::: INFORMATION SHOWN

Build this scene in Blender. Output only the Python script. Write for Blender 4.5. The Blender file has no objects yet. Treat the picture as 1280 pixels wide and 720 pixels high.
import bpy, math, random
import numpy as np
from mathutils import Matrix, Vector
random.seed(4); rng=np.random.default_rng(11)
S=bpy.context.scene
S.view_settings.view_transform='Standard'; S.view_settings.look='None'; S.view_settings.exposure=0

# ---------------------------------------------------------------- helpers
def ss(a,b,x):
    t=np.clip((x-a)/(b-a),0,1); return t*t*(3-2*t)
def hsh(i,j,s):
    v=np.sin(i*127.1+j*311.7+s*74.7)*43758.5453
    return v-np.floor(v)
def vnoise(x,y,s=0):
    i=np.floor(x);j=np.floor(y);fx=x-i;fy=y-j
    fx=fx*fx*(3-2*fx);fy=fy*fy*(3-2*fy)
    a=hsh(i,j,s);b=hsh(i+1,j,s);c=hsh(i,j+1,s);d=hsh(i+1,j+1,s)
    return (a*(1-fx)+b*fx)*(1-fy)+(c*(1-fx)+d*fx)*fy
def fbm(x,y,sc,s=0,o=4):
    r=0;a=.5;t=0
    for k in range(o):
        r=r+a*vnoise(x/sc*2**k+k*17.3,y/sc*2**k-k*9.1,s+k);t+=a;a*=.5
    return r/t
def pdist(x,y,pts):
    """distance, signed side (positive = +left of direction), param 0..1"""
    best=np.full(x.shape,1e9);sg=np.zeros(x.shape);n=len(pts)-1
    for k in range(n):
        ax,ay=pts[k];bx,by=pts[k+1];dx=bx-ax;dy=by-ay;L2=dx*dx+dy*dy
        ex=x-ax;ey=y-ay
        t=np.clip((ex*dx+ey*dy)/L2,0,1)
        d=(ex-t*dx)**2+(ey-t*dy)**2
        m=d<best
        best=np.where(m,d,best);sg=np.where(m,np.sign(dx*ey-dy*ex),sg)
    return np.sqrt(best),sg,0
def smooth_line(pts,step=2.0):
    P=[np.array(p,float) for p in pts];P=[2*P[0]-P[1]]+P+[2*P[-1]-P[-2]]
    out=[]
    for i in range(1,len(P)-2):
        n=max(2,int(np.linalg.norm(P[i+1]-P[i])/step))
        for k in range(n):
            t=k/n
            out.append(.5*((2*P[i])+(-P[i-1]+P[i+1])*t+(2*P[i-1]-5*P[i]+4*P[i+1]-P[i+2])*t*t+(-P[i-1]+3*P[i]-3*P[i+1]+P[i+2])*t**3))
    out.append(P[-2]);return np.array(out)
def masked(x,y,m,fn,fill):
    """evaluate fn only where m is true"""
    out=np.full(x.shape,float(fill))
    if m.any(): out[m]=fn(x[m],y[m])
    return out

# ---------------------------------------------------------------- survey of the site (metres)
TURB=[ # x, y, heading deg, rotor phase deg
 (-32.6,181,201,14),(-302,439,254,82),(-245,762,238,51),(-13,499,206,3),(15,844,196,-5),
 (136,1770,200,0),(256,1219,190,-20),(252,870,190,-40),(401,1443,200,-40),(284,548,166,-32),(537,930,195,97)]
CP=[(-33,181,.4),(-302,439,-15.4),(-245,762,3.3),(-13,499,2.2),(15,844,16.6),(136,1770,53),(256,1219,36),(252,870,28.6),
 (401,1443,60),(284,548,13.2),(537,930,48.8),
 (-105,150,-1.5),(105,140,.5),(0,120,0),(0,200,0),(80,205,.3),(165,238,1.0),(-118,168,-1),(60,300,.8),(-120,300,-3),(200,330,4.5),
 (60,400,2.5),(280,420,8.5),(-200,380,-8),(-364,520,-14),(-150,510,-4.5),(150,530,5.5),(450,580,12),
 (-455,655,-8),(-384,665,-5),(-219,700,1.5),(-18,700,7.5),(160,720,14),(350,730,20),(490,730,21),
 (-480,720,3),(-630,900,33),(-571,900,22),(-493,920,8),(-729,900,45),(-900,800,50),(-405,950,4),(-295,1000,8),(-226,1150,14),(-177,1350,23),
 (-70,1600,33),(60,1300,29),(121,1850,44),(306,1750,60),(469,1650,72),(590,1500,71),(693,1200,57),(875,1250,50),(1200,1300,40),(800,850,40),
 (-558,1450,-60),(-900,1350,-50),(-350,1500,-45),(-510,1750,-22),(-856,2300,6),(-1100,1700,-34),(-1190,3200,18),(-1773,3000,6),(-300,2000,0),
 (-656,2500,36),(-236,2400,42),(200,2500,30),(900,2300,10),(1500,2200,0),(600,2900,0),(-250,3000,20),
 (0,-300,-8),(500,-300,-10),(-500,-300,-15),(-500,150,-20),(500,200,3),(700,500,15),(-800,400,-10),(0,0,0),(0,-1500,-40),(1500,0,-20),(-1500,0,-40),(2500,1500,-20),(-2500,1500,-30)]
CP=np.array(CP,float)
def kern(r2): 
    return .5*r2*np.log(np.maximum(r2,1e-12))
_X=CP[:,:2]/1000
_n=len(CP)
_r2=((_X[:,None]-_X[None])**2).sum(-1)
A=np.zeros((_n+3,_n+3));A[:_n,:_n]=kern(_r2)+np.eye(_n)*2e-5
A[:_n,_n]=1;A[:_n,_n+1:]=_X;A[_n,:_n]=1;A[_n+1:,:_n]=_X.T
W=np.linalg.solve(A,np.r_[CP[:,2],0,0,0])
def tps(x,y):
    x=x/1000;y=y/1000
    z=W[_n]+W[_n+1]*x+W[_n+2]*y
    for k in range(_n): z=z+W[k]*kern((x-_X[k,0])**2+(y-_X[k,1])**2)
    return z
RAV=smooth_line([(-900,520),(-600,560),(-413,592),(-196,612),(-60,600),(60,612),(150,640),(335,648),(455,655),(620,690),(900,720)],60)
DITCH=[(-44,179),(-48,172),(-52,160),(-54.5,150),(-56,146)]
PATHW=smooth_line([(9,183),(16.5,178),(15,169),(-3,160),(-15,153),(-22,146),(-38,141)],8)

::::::

*SHORT PROBLEM*: Collect from the data above every line that includes "only".

*SOLUTION*:
Build this scene in Blender. Output only the Python script. Write for Blender 4.5. The Blender file has no objects yet. Treat the picture as 1280 pixels wide and 720 pixels high.
    """evaluate fn only where m is true"""